Mine, as it were, is about six inches long, pale and oddly shaped, and was recently on show in all its questionable glory to a bunch of perfect strangers in a well-lit village hall.

My scar is part of me. Rather, it is part of Old Paula; Paula before Commonwealth sports, everyday adventures and trying harder had entered this anxious introvert's lexicon. But New Paula, while braver, calmer, and probably a little more interesting, still wears the scar of a scalding accident of thirty years ago, from chest to belly button and all the way through. It stuck with me during a timid childhood and bullied adolescence, through a breakdown in nerves and confidence, to an acceptance that fear was just in my very nature. As I grew, from toddler to teenager and beyond, its relative size reduced and, although the metaphor was not lost on me, the effect unfortunately was. I spent years, no, decades, hiding it from view, crushing it beneath layers and embarrassment, perpetuating the myth that individualities, those things that give us character and shape, are best buried and despised.

Things have changed beyond measure in the place I call life, but somehow that scar and all the hurt it represents has travelled along with me, stowed away in the baggage of its own creation. I always knew, for me to burn that bridge between now and then, I would need a bloody big match. And that match finally blazed as I stood barefoot and sick to the stomach, in the beautiful setting of a local village hall, ready to be a nude life model for the first time.

Frankly, adopting the position in the centre of a circle of artists, waiting to capture your every crook and nanny, was nothing short of terrifying. No amount of hot air from the carefully positioned heaters was enough to quash the chill of panic at that do-or-die moment when clinging to a thin but beloved layer of cotton was no longer an option, and the unceremonious words, 'okay, let's start', heralded my fate.

And there I was. Naked. In a room full of people. Sometimes nightmares just don't live up to reality.

Twelve two-minute poses later and I could scramble back into a robe, and try desperately to conceal a dignity long since lost. But then, what's the point in dignity if all it does is hold you back? It's the worst kind of bully; pushing you to the floor then convincing you it's better down there. So the next time I had to bear my soul (yes, soul), there was a little less hesitation, a little more purpose. I won't pretend it was enough that anyone outside my all-too-exposed body would have noticed, but by the time my fellow model had joined me in the circle of doom, everyone on my inside had at least felt the change.

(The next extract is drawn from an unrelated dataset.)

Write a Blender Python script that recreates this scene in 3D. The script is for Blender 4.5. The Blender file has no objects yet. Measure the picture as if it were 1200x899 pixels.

Maybe it was the thrill of revealing all to a captive audience, maybe it was being called a miniature Degas by one of the artists, but something about that two hours in the spotlight enlightened me. Of course, I'm not saying that wobbling gracelessly into awkward positions, while sixteen kind souls pretended that my hind-end had hidden depths, has forever rid me of introversion or body confidence issues that run deeper than a ground swell. While I appreciate naivety, I don't act on its recommendations. But I do see a difference in myself, another step towards a healthier, less encumbered me.

That scar was the last vestiges of a person I no longer recognise in the smile that greets me in the mirror or the vibrancy of the over two hundred sketches that now exist of my once-loathed body. It was the secret of a self-hater, the shame of an outsider.

And now, it's the pride of an adventurer.